Word of the 50 percent discount for Treasury, which leaked before GSA publicly clarified its intentions, had led many analysts to predict that other large agencies would soon clamor for the same sort of deal. But John Johnson, assistant commissioner of GSA’s Federal Acquisition Service, said the agency isn’t worried. The reduction does not apply to services that Treasury gets through GSA’s FTS 2001 contract.

For those services that Treasury had planned to provide itself through the now-abandoned Treasury Communications Enterprise contract, the agency will pay half-price and get a much lower level of service from GSA, Johnson said.

“Our support will be limited basically to scope determination and some education on how the program is constructed,” he added.

The standard management fee for agencies using Networx will be 7 percent of the cost of orders, according to a GSA spokesman. Treasury will pay 3.5 percent for those services covered by the agreement.

That still gives some analysts pause.

“GSA’s overhead charges have been a matter of controversy for years,” said Warren Suss, president of Suss Consulting. “Agencies look at that overhead percent and see it as a cost that could be eliminated.”

By limiting the discounted fee, GSA has reduced the risk that other agencies will come looking for a similar arrangement, but it hasn’t eliminated that risk, he said. The situation calls attention to the larger issue of management fees.

It also means that Treasury is getting special treatment, Suss added. “By favoring one agency — and there certainly are a lot of circumstances that pushed GSA in this direction — they’ve created a lot of sibling rivalry,” he said. “It’s going to be hard to get that back in the bottle. It’s going to be hard for agencies to stand by and accept that there’s a favored child.”

Phil Kiviat, a partner at Guerra Kiviat, said the degree to which other agencies may demand similar special arrangements depends on Treasury’s special circumstances.

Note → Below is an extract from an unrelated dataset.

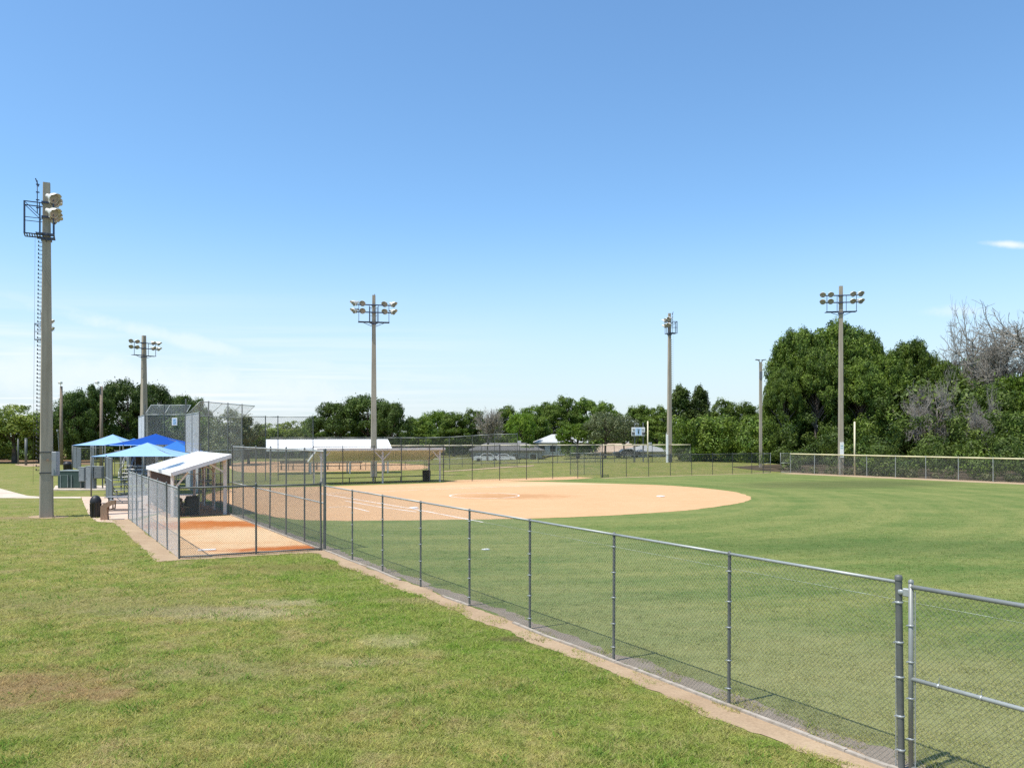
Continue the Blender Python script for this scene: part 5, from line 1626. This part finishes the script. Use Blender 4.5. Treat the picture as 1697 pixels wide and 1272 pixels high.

“If the deal that was structured is unique to Treasury’s situation, then it won’t have any effect on the rest of the government,” he said. “But if it’s similar to what everybody else is doing, [GSA] will be under tremendous pressure to reduce rates.”

There are other provisions of the agreement, signed Dec. 20, 2006, that analysts found less worrisome. GSA agreed to help Treasury cancel the TCE procurement, which the agency has not yet awarded. GSA also agreed to help cover any legal fees that might arise from the cancellation.

GSA is close to awarding the Networx contracts. The agency plans to award Networx Universal in March and Networx Enterprise in May. Universal includes a long list of mandatory services that all awardees must offer, while Enterprise is for companies offering fewer services in more localized areas.